移行期にあるフローニンゲン。堂安にチャンスあり?

 ちょうど新旧テクニカル・マネージャーのイェルテマとヤンスの端境期にあたる、この夏の移籍市場だが、かなり高い確率でミムン・マヒがチームを去りそうな雰囲気だ。先の冬の市場ではマヒに対するフルハムからのオファーを断ったフローニンゲンだが、今回はブルサスポル(トルコ)や複数のチャンピオンシップ(イングランド2部)のクラブからオファーが届いているようで、7月22日のプレシーズンマッチ・グラナダ戦ではベンチスタート、26日の練習は病欠した。

 元々フローニンゲンの攻撃陣は少数精鋭主義で、層はかなり薄い。ストライカーはラルス・フェルトワイクとトム・ファン・ウェールトがいるが、トップ下やサイドハーフとなるとウサマ・イドリッシ、イェスパー・ドロスト、堂安律、マヒと駒の数は乏しい。もし、彼らに何か起これば若手選手を抜擢するしかない。自ずと堂安には多くの出場機会が与えられるだろう。

 7月22日にフローニンゲンは、地元ノールトリース・スタディオンでグラナダ(スペイン2部)とプレシーズンマッチを行い、2-2で引き分けた。フローニンゲンのフォーメーションは4-4-1-1で、堂安は右サイドハーフとしてプレー。トップ下をドロスト、左サイドハーフをイドリッシが務め、ストライカーには今季加入したばかりのフェルトワイクが入った。
 
 前半、フローニンゲンが決めた2ゴールには、彼らの特徴がよく出ていた。9分、イドリッシの先制ゴールは、身長190cmの巨漢ストライカー・フェルトワイクの良さが出たもの。右SBマイク・デ・ウィーリクの縦パスを、フェルトワイクは巧みに右足ヒールでコントロールし、豪快なシュートでGKを襲った。このこぼれ球にイドリッシが詰めたのだ。

 15-16シーズン、ズウォーレ時代に14ゴール9アシストを決めて、ノッティンガム・フォレスト(イングランド)、コルトワイク(ベルギー)と海外に挑んだが結果を残せず、昨季後半戦からノルウェーリーグのオーレスンで復調を果たしてから、フローニンゲンに加入した。その馬力はグラナダのDFをパニックに陥れることもあり、サポーターもかなり驚いていた。正真正銘のストライカーを得て、今季のフローニンゲンには攻撃のバリエーションが増えるはずだ。

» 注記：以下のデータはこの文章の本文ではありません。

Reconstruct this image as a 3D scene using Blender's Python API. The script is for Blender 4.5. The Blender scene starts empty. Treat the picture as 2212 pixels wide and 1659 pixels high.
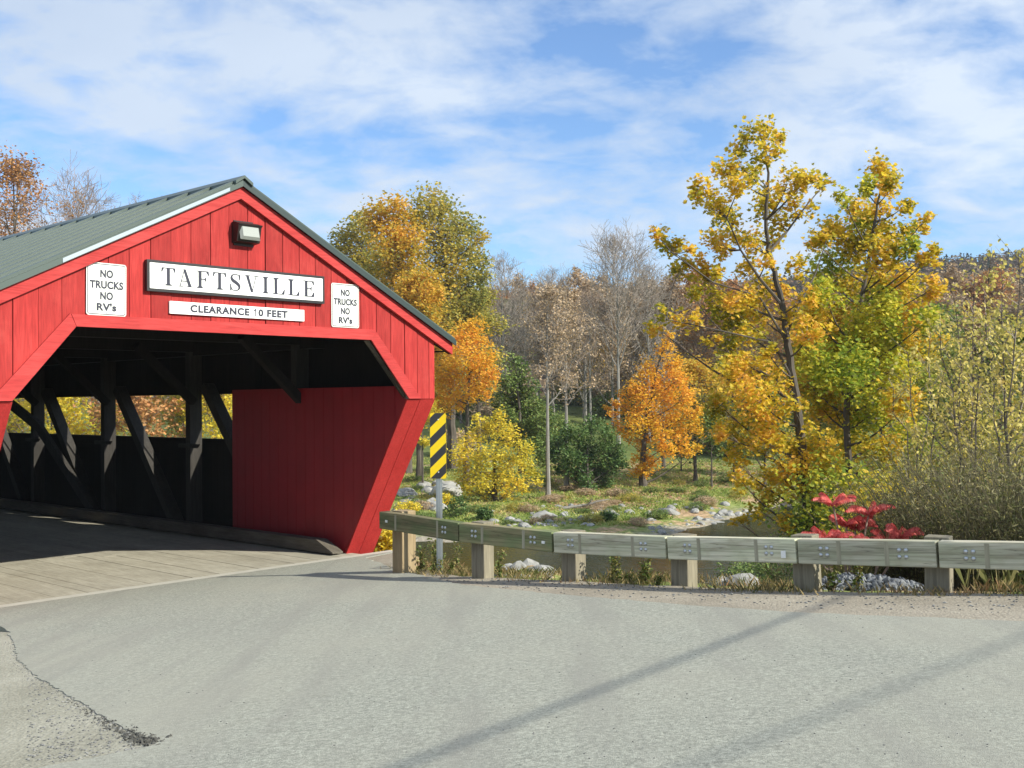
import bpy, bmesh, math, random
import numpy as np
from mathutils import Vector, Matrix, Euler

# ------------------------------------------------------------------ camera, sky, sun
W_PX, H_PX, F_PX = 2212.0, 1659.0, 2359.37          # photo coordinates used for measuring
CAM_Z, PITCH, ROLL, YAW = 2.9403, 0.01565, 0.00901, 0.83146
sc = bpy.context.scene
C = sc.collection
cam_d = bpy.data.cameras.new("camera"); cam = bpy.data.objects.new("camera", cam_d); C.objects.link(cam)
cam_d.sensor_width = 36.0; cam_d.lens = F_PX / W_PX * 36.0
cam_d.clip_start = 0.1; cam_d.clip_end = 5000
cam.matrix_world = Matrix.Translation((0, 0, CAM_Z)) @ Matrix.Rotation(math.pi/2 + PITCH, 4, 'X') @ Matrix.Rotation(-ROLL, 4, 'Z')
sc.camera = cam

EU = np.array([math.cos(YAW), math.sin(YAW), 0.0])    # along the bridge front
EV = np.array([-math.sin(YAW), math.cos(YAW), 0.0])   # into the bridge
BO = np.array([-4.49776, 17.28537, 0.0]) + 0.22 * EU  # middle of the bridge front, deck level
SUN = 0.473 * EU - 1.469 * EV + np.array([0, 0, 1.0]); SUN /= np.linalg.norm(SUN)

SUN_STR, SKY_STR, CLOUD_STR, EXPO = 5.0, 0.105, 0.95, 0.58
sc.view_settings.view_transform = 'Standard'; sc.view_settings.look = 'None'
sc.view_settings.exposure = EXPO; sc.view_settings.gamma = 1.0
sun_d = bpy.data.lights.new("sun", 'SUN'); sun = bpy.data.objects.new("sun", sun_d); C.objects.link(sun)
sun_d.energy = SUN_STR; sun_d.angle = math.radians(0.5); sun_d.color = (1.0, 0.965, 0.84)
sun.rotation_mode = 'QUATERNION'; sun.rotation_quaternion = Vector(SUN).to_track_quat('Z', 'Y')

def N_(nt, t, loc=None, **kw):
    n = nt.nodes.new(t)
    for k, v in kw.items():
        if k in n.inputs: n.inputs[k].default_value = v
        else: setattr(n, k, v)
    return n

world = bpy.data.worlds.new("World"); sc.world = world; world.use_nodes = True
def build_world():
    nt = world.node_tree; nt.nodes.clear(); L = nt.links.new
    out = nt.nodes.new('ShaderNodeOutputWorld'); bg = nt.nodes.new('ShaderNodeBackground')
    sky = nt.nodes.new('ShaderNodeTexSky'); sky.sky_type = 'NISHITA'; sky.sun_disc = False
    sky.sun_elevation = math.asin(SUN[2]); sky.sun_rotation = math.atan2(SUN[0], SUN[1])
    sky.altitude = 200; sky.air_density = 1.0; sky.dust_density = 0.6; sky.ozone_density = 2.5
    tc = nt.nodes.new('ShaderNodeTexCoord'); sep = nt.nodes.new('ShaderNodeSeparateXYZ')
    L(tc.outputs['Generated'], sep.inputs[0])
    def M(op, a, b=None):
        m = nt.nodes.new('ShaderNodeMath'); m.operation = op
        for i, q in enumerate((a, b)):
            if q is None: continue
            if isinstance(q, (int, float)): m.inputs[i].default_value = q
            else: L(q, m.inputs[i])
        return m.outputs[0]
    z = M('ADD', M('MAXIMUM', sep.outputs[2], 0.0), 0.26)
    cmb = nt.nodes.new('ShaderNodeCombineXYZ')
    L(M('DIVIDE', sep.outputs[0], z), cmb.inputs[0]); L(M('DIVIDE', sep.outputs[1], z), cmb.inputs[1])
    mp = N_(nt, 'ShaderNodeMapping'); mp.inputs['Rotation'].default_value = (0, 0, 0.45)
    mp.inputs['Scale'].default_value = (0.95, 1.15, 1); mp.inputs['Location'].default_value = (1.37, 0.62, 0.3)
    L(cmb.outputs[0], mp.inputs[0])
    n1 = N_(nt, 'ShaderNodeTexNoise', Scale=2.3, Detail=7.0, Roughness=0.55, Distortion=0.4); L(mp.outputs[0], n1.inputs['Vector'])
    n2 = N_(nt, 'ShaderNodeTexNoise', Scale=7.0, Detail=6.0, Roughness=0.6, Distortion=0.3); L(mp.outputs[0], n2.inputs['Vector'])
    mix = M('ADD', M('MULTIPLY', n1.outputs[0], 0.60), M('MULTIPLY', n2.outputs[0], 0.40))
    # more veil overhead, clearer towards the horizon
    mix = M('ADD', mix, M('MULTIPLY', sep.outputs[2], 0.10))
    r = nt.nodes.new('ShaderNodeValToRGB'); L(mix, r.inputs[0])
    e = r.color_ramp.elements; e[0].position = 0.43; e[0].color = (0.04,)*3 + (1,); e[1].position = 0.60; e[1].color = (0.93,)*3 + (1,)
    m = e.new(0.50); m.color = (0.42,)*3 + (1,)
    n3 = N_(nt, 'ShaderNodeTexNoise', Scale=1.1, Detail=4.0); L(mp.outputs[0], n3.inputs['Vector'])
    cc = nt.nodes.new('ShaderNodeValToRGB'); L(n3.outputs[0], cc.inputs[0])
    cc.color_ramp.elements[0].position = 0.35; cc.color_ramp.elements[0].color = (0.42, 0.50, 0.62, 1)
    cc.color_ramp.elements[1].position = 0.68; cc.color_ramp.elements[1].color = (0.58, 0.65, 0.74, 1)
    sk = N_(nt, 'ShaderNodeMix'); sk.data_type = 'RGBA'; sk.blend_type = 'MULTIPLY'; sk.inputs[0].default_value = 1
    L(sky.outputs[0], sk.inputs[6]); sk.inputs[7].default_value = (SKY_STR*.84, SKY_STR*1.10, SKY_STR*1.36, 1)
    cs = N_(nt, 'ShaderNodeMix'); cs.data_type = 'RGBA'; L(r.outputs[0], cs.inputs[0]); L(sk.outputs[2], cs.inputs[6]); L(cc.outputs[0], cs.inputs[7])
    L(cs.outputs[2], bg.inputs[0]); bg.inputs[1].default_value = CLOUD_STR; L(bg.outputs[0], out.inputs[0])
build_world()

# ------------------------------------------------------------------ measuring helpers
def ray(px, py):
    a, b = px - W_PX/2, H_PX/2 - py
    cr, sr = math.cos(ROLL), math.sin(ROLL)
    A, B = (a*cr + b*sr)/F_PX, (-a*sr + b*cr)/F_PX
    cp, sp = math.cos(PITCH), math.sin(PITCH)
    return np.array([A, cp - B*sp, sp + B*cp])
def at(px, py, depth):
    r = ray(px, py); return r * (depth / r[1]) + np.array([0, 0, CAM_Z])
def uv(p):  # world -> bridge frame
    d = np.asarray(p)[..., :2] - BO[:2]
    return d @ EU[:2], d @ EV[:2]
def road_z(x, y):
    v = -(x - BO[0])*math.sin(YAW) + (y - BO[1])*math.cos(YAW)
    return 0.08 * np.clip(1.5 - v, 0, 40)
def on_road(px, py):
    lo, hi = 0.5, 200.0
    r = ray(px, py); c = np.array([0, 0, CAM_Z])
    for _ in range(50):
        m = (lo + hi)/2; q = c + r*m
        if q[2] > road_z(q[0], q[1]): lo = m
        else: hi = m
    return c + r*lo
def sstep(a, b, x):
    t = np.clip((x - a)/(b - a), 0, 1); return t*t*(3 - 2*t)
rng = np.random.default_rng(7)
def vnoise(x, y, seed=0):   # cheap smooth noise -1..1
    s = 0
    for i, (fx, fy) in enumerate(((1, .3), (-.6, .9), (.45, -1.1), (1.3, .8))):
        s = s + np.sin(x*fx + y*fy + seed*1.7 + i*2.1) * np.cos(x*fy*.7 - y*fx*.9 + seed*.9 + i)
    return s / 2.6

EDGE = np.array([(-80, -50), (-34, -9), (-6.8, 17.0), (-2.75, 21.4), (-1.95, 18.0), (-0.70, 15.9), (0.55, 14.65), (1.9, 13.2), (3.1, 11.95), (4.3, 11.15), (5.6, 10.4), (9, 8.6), (20, 2.5), (80, -30)], float)
def edge_out(x, y):
    x = np.asarray(x, float); y = np.asarray(y, float)
    best = np.full(x.shape, 1e9)
    for (ax, ay), (bx, by) in zip(EDGE[:-1], EDGE[1:]):
        dx, dy = bx-ax, by-ay
        t = np.clip(((x-ax)*dx + (y-ay)*dy)/(dx*dx+dy*dy), 0, 1)
        best = np.minimum(best, np.hypot(x-ax-t*dx, y-ay-t*dy))
    return np.where(y > np.interp(x, EDGE[:, 0], EDGE[:, 1]), best, -best)
WATER = -3.8
def height(x, y, rough=True):
    x = np.asarray(x, float); y = np.asarray(y, float)
    s = edge_out(x, y)
    rz = road_z(x, y)
    u = (x-BO[0])*EU[0] + (y-BO[1])*EU[1]; v = (x-BO[0])*EV[0] + (y-BO[1])*EV[1]
    near = rz - 0.07 - 0.45*sstep(0.6, 1.2, v)*sstep(5.2, 4.4, np.abs(u)) - 0.8*np.maximum(0, s - 0.75)
    right = rz - 0.07 - 0.10*np.maximum(0, s - 0.5) - 0.12*sstep(.5, 1.6, s)
    right = np.maximum(right, -3.0)
    w = sstep(-0.3, .5, x - 0.25*y) * sstep(90, 70, y)
    n = near*(1-w) + right*w
    n = np.maximum(n, -4.7)
    sh = 1.6*np.maximum(0, x - 6.5); sh = np.minimum(sh, 15)
    yy = y - sh*sstep(140, 80, y)
    far = np.interp(yy, [40, 49, 52.5, 58, 75, 95, 110, 140, 180, 420, 520, 700], [-4.7, -4.5, -3.8, -3.42, -2.9, -2.5, -1.0, 2.9, 7, 33, 39, 22])
    far = far + sstep(300, 500, y)*(np.clip(x*0.085, -20, 20) + 3*vnoise(x*.02, y*.02, 3))
    h = np.maximum(n, far)
    bar = -4.7 + 1.35*np.exp(-((x - 0.6)/2.2)**2 - ((y - 41)/5.5)**2)
    h = np.maximum(h, bar)
    if rough:
        k = sstep(0.4, 2.5, s)
        h = h + k*(0.10*vnoise(x*.9, y*.9, 1) + 0.05*vnoise(x*2.7, y*2.7, 2)) * sstep(-4.6, -3.9, h)
    return h
def hz(x, y): return float(height(np.array([x]), np.array([y]))[0])

# ------------------------------------------------------------------ mesh helpers
def np_mesh(name, parts):
    """parts: list of (V (n,3), F (m,k))"""
    me = bpy.data.meshes.new(name)
    vs, loops, starts, tot = [], [], [], []
    off = 0; lo = 0
    for V, F in parts:
        if len(V) == 0: continue
        V = np.asarray(V, np.float32); F = np.asarray(F, np.int64)
        vs.append(V); loops.append((F + off).ravel())
        m, k = F.shape
        starts.append(lo + np.arange(m)*k); tot.append(np.full(m, k)); lo += m*k; off += len(V)
    V = np.concatenate(vs); Lp = np.concatenate(loops); S = np.concatenate(starts); T = np.concatenate(tot)
    me.vertices.add(len(V)); me.vertices.foreach_set("co", V.ravel())
    me.loops.add(len(Lp)); me.loops.foreach_set("vertex_index", Lp.astype(np.int32))
    me.polygons.add(len(S)); me.polygons.foreach_set("loop_start", S.astype(np.int32)); me.polygons.foreach_set("loop_total", T.astype(np.int32))
    me.polygons.foreach_set("use_smooth", np.zeros(len(S), bool))
    me.update(calc_edges=True); me.validate()
    return me
def link(name, me, mat=None, parent=None, loc=None, rot=None, smooth=False):
    o = bpy.data.objects.new(name, me)
    if mat and me and not me.materials: me.materials.append(mat)
    C.objects.link(o)
    if parent: o.parent = parent
    if loc is not None: o.location = tuple(loc)
    if rot is not None: o.rotation_euler = rot
    if smooth:
        me.polygons.foreach_set("use_smooth", np.ones(len(me.polygons), bool))
    return o
def tag(o, label, cat, group=None):
    o["label"] = label; o["category"] = cat
    if group: o["group"] = group
    return o
def kind(o, k): o["kind"] = k; return o
def thing(name, label, cat, loc=(0, 0, 0), rz=0, group=None):
    o = bpy.data.objects.new(name, None); C.objects.link(o); o.location = tuple(loc); o.rotation_euler = (0, 0, rz)
    o.empty_display_size = .2
    return tag(o, label, cat, group)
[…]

 2点目は、昨季の特徴でもあったテクニシャンたちのショートパスによる崩しから生まれた。22分、ルックアップしながら堂安がボールを敵陣深い位置に持ち込むと、そこからドルスト→バクーナ→イドリッシ→バクーナと小気味よくパスが回って、中央からグラナダ守備網を突破してしまった。最後はバクーナが相手GKとの1対1を冷静に決めた。